Driving growth AND Operational Separation

Carve-out consultants’ frameworks and methodologies are derived from balancing ‘pace vs risk’, i.e. how fast can you execute a separation whilst being certain that planned costs are delivered without undue operational disruption. To Peter, this makes sense, to an extent, but creates a huge opportunity for a buyer that combines commercial with operational perspectives during the deal “I have delivered a lot of carve-outs, the approach is highly refined but I increasingly notice that the carve-out advisor industry is incentivised to focus on the drivers of operational complexity in separations, such as shared: IT, data, facilities, processes and supplier contracts etc. Commercial issues, typically, have less ‘operational complexity’ and therefore receive less focus and yet can have a disproportionate negative impact of long-term value by impeding growth, fuelling revenue leakage and degrading customer relationships.

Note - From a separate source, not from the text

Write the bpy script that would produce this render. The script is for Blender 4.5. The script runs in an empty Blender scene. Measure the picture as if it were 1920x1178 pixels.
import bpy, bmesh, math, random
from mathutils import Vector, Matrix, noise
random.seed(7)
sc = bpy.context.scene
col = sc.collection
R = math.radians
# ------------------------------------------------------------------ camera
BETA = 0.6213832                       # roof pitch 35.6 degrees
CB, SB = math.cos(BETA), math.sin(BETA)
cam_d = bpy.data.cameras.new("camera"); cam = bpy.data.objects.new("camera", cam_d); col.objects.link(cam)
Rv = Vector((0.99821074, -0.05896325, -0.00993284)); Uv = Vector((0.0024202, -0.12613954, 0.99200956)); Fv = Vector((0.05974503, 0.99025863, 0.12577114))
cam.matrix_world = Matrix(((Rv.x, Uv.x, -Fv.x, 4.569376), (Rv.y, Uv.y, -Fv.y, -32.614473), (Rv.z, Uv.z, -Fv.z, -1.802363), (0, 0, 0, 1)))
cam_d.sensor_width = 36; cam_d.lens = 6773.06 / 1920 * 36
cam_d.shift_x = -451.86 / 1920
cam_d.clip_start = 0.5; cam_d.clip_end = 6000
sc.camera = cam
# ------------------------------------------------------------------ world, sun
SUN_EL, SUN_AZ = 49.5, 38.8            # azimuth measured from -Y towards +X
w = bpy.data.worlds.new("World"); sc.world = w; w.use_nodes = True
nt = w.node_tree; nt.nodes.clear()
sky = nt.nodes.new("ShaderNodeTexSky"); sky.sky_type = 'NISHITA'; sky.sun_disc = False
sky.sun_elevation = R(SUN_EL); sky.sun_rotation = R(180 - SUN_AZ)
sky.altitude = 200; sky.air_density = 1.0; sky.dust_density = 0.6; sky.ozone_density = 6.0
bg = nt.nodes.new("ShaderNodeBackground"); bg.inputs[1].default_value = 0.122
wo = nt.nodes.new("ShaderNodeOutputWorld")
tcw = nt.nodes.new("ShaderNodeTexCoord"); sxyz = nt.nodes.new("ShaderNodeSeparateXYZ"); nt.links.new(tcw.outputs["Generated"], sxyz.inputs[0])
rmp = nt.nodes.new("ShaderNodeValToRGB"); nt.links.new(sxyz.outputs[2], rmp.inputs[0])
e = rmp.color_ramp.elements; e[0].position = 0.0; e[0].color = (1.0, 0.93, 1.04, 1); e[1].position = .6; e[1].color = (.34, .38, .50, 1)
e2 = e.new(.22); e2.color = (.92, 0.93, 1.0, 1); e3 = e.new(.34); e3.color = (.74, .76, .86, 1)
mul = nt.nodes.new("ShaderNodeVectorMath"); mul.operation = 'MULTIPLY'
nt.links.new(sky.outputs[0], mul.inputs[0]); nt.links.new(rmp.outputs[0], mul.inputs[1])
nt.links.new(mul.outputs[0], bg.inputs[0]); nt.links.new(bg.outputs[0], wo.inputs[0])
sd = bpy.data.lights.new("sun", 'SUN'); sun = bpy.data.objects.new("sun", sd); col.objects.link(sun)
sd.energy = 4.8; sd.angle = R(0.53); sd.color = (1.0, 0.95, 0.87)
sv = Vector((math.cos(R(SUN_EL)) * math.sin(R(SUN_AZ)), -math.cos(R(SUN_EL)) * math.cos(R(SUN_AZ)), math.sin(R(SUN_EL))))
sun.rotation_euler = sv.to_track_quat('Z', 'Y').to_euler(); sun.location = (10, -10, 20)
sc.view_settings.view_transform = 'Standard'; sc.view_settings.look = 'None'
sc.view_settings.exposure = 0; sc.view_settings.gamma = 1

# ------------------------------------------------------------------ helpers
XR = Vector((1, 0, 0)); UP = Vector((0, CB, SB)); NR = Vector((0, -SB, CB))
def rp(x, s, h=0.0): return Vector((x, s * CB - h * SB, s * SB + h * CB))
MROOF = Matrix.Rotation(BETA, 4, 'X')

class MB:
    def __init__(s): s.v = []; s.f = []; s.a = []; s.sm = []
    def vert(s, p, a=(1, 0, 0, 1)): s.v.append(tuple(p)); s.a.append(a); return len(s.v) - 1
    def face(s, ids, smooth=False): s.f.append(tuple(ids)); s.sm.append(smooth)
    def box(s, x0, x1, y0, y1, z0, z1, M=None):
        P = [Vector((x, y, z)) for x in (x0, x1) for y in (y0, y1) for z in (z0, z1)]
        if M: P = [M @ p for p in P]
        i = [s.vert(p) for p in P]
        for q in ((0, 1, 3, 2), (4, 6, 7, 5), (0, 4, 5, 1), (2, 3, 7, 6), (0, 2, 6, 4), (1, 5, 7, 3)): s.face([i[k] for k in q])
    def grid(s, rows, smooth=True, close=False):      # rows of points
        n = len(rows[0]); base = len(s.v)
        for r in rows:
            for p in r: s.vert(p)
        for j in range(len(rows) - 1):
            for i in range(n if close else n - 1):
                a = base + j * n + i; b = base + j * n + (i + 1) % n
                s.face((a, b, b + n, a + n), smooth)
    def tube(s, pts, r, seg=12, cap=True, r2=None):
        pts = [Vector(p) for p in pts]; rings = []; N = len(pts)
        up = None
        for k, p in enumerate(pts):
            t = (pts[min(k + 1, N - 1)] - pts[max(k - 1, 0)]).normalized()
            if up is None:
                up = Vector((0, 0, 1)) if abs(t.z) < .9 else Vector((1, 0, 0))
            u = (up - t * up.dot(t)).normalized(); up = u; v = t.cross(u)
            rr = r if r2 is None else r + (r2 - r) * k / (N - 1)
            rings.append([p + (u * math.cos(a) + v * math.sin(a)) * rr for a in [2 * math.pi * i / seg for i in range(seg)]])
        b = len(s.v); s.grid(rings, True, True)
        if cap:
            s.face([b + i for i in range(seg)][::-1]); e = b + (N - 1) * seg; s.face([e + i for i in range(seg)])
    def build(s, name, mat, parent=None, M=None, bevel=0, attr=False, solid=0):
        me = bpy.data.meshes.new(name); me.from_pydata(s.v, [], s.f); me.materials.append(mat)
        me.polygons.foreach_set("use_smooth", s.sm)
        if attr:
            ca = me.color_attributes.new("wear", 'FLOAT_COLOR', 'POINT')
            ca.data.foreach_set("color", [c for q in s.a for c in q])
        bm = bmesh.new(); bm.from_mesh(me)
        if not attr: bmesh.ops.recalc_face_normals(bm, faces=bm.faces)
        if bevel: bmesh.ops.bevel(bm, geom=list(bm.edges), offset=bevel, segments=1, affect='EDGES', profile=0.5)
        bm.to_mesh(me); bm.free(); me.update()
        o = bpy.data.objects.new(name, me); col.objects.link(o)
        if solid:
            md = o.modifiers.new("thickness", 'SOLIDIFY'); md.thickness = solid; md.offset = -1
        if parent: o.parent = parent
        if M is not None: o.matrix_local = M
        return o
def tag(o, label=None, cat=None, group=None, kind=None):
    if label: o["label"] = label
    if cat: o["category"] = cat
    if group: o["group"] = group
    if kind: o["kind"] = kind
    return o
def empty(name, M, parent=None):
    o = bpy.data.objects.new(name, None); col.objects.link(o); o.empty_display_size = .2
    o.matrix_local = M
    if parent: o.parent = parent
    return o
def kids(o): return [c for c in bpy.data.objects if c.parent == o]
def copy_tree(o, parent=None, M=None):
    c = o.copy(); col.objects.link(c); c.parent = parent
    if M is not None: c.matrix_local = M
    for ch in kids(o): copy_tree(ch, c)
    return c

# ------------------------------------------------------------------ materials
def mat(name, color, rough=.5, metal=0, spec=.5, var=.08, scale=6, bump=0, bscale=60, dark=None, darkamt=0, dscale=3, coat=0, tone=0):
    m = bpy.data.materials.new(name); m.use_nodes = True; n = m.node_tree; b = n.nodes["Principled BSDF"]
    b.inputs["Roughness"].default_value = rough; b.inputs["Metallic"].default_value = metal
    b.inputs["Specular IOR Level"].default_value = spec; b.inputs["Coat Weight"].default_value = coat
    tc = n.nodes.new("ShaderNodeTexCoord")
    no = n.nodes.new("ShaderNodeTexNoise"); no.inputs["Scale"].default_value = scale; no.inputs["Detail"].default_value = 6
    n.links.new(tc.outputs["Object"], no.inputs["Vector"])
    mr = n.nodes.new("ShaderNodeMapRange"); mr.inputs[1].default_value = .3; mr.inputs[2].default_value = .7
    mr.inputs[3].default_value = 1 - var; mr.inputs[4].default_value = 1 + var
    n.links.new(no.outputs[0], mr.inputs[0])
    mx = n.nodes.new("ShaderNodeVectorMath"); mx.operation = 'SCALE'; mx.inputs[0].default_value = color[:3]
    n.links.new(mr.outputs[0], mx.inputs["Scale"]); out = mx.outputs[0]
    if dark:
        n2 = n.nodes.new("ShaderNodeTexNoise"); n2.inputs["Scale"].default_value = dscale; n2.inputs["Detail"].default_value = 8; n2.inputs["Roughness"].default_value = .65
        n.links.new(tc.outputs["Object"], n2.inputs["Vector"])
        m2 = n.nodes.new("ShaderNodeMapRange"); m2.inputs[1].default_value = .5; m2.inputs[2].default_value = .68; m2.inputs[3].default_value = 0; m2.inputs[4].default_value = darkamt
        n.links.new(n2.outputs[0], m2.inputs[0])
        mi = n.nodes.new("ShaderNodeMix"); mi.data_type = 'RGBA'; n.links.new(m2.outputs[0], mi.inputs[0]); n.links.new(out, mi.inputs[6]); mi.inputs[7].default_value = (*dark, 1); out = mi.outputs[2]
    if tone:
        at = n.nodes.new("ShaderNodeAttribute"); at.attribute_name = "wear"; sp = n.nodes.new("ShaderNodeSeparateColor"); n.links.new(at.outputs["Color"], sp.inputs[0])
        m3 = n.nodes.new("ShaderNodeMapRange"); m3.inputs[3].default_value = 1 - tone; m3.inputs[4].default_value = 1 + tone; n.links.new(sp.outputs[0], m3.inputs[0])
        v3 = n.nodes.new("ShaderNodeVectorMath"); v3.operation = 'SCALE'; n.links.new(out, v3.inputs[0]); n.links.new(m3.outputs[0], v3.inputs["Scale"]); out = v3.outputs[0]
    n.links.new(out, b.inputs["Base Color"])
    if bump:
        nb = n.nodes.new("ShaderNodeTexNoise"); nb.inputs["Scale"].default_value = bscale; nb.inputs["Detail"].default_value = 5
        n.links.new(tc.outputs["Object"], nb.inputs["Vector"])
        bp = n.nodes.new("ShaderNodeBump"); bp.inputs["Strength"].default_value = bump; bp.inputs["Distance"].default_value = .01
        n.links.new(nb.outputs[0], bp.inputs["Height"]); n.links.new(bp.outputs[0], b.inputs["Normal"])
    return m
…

Savvy buyers see this and prioritise carve-out effort appropriately to focus on value”

Scaling up Tech and Service Businesses with a focus of growth into US

Peter’s expertise has been established from working across industries, however he has a particular concentration on software and platform service businesses “I love working with tech and software service companies because they combine high growth potential with a complex history of products, pricing and acquisitions” he explains. “These businesses are dynamic that makes identifying the value opportunity and refining it into a deliverable value creation plan both challenging and rewarding.”


Growth and value creation in these sectors can come from multiple directions “of course the usual ‘go deeper, go wider, organically or through M&A playbooks ‘exist” however a trend Peter is observing involves the US “If I had a pound for every business plan I see with a ‘US expansion’ line…”, he explains “it is seductive as the market size is compelling and macro factors increasingly favourable, however deciding to buy or build, where to focus, when and with what team and skills can be insurmountable for many businesses”. The challenges of US growth from the perspective of European leadership teams are frequently “materially underestimated” in his view. Peter recommends that “Buyers without extensive direct experience of driving US growth or US M&A if considering growth through acquisition discuss value creation during due diligence with experienced US growth advisors like Stax, or at least heavily discount their offer.”

Opportunities for Debate and Diverse Perspectives in M&A

Peter believes that constructive debate among M&A professionals drives better strategies and innovation across the field. “There are so many approaches to value creation and operational diligence, and often, experts bring vastly different philosophies to the table,” he shares. “It would be incredibly valuable to see top minds in M&A discussing the ‘how’ and ‘why’ behind different strategies, especially in areas like carve-out value creation where approaches can vary widely.”


Peter sees platforms like Strat Journeys, The Consultancy Group’s community hub for strategy professionals, as essential to creating a space where these conversations can flourish. “Strat Journeys could be a game-changer in terms of bringing together diverse perspectives in a constructive way,” he says. “When strategy professionals have a space to exchange ideas openly, it fosters growth and creativity in the industry. That’s where real progress happens—through dialogue and challenging each other’s thinking.”